• Records to process:
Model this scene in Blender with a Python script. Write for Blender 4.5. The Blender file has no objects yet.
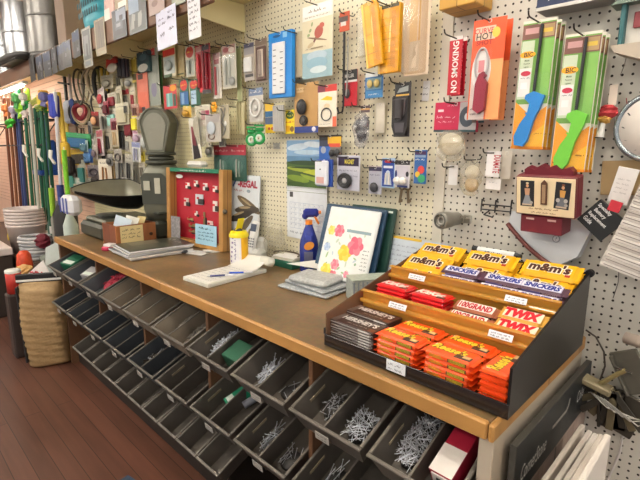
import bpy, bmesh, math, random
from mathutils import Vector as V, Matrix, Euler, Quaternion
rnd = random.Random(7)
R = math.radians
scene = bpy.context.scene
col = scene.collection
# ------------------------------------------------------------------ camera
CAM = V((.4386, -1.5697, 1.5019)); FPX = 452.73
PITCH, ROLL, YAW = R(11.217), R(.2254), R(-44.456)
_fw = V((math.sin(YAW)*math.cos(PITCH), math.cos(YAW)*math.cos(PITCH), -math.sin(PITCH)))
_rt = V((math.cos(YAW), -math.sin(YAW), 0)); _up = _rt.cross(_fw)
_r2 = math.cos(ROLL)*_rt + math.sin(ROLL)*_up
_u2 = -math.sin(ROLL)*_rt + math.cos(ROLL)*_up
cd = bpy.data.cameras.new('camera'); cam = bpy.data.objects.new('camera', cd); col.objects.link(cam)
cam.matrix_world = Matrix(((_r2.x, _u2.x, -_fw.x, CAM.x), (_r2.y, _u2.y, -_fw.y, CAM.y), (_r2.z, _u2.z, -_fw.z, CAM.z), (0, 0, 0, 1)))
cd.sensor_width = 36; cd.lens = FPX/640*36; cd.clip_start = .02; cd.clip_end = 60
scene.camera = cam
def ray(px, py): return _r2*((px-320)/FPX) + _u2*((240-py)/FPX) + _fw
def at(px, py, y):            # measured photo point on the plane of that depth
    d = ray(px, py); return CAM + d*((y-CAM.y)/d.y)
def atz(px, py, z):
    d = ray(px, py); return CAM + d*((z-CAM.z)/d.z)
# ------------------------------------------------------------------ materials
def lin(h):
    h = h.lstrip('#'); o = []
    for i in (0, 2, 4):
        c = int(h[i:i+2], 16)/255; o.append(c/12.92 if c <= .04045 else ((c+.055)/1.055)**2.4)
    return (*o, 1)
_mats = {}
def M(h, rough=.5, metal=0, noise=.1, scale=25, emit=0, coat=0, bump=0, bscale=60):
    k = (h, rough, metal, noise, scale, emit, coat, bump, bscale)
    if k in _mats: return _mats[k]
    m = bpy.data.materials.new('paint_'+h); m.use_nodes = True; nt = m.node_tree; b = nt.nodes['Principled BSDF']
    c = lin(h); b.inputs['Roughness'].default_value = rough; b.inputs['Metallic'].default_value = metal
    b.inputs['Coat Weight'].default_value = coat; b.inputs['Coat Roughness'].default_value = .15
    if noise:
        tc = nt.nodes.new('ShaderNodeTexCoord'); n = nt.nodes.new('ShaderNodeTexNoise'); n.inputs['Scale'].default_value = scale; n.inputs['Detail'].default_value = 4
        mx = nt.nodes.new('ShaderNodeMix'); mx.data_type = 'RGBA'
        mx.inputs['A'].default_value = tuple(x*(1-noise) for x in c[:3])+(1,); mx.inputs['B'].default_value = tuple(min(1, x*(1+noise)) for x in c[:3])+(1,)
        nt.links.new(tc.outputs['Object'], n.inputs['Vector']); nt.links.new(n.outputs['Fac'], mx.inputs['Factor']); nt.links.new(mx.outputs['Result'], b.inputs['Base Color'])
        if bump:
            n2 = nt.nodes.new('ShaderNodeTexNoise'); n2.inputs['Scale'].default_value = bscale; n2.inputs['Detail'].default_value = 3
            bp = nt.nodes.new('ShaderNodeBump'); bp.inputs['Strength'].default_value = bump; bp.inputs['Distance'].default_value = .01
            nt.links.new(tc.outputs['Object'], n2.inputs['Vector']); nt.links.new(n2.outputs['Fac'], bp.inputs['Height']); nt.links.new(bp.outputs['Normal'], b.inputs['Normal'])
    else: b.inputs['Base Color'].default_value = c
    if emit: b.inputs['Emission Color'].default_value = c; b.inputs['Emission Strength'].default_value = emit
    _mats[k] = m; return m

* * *

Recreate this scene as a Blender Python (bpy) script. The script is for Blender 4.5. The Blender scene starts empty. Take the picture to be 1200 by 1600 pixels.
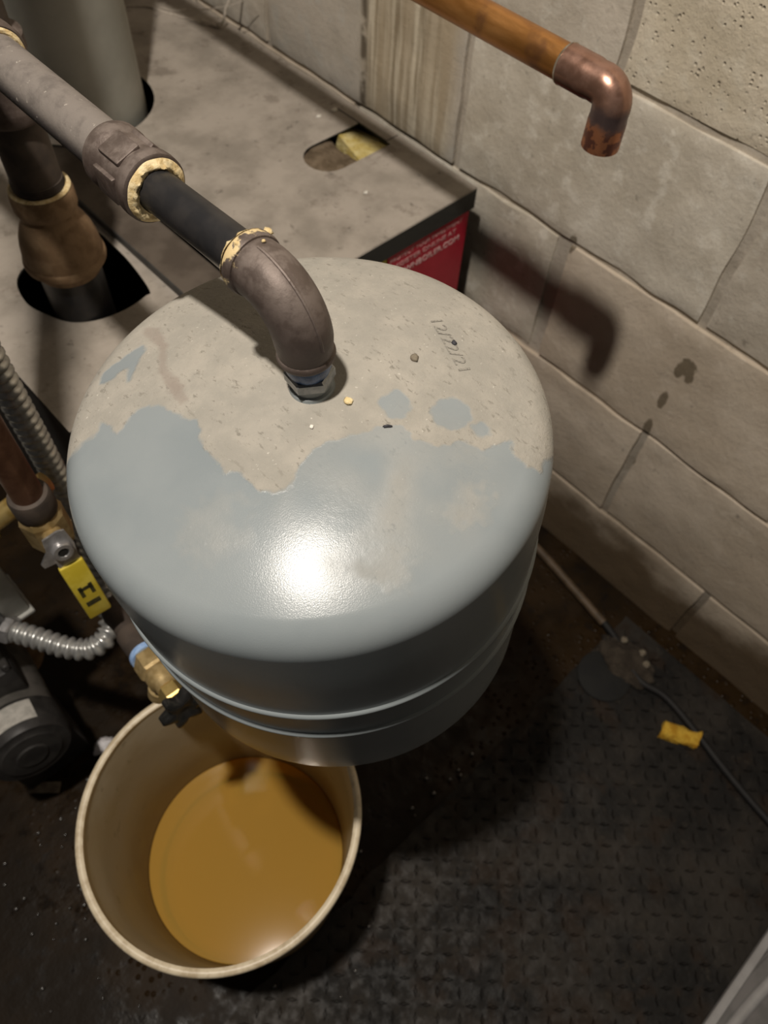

• What needs to be done:
Copy out the lines that hold "Blender".

• Response to the task:
Model this scene in Blender with a Python script. Write for Blender 4.5. The Blender file has no objects yet.
Recreate this scene as a Blender Python (bpy) script. The script is for Blender 4.5. The Blender scene starts empty. Take the picture to be 1200 by 1600 pixels.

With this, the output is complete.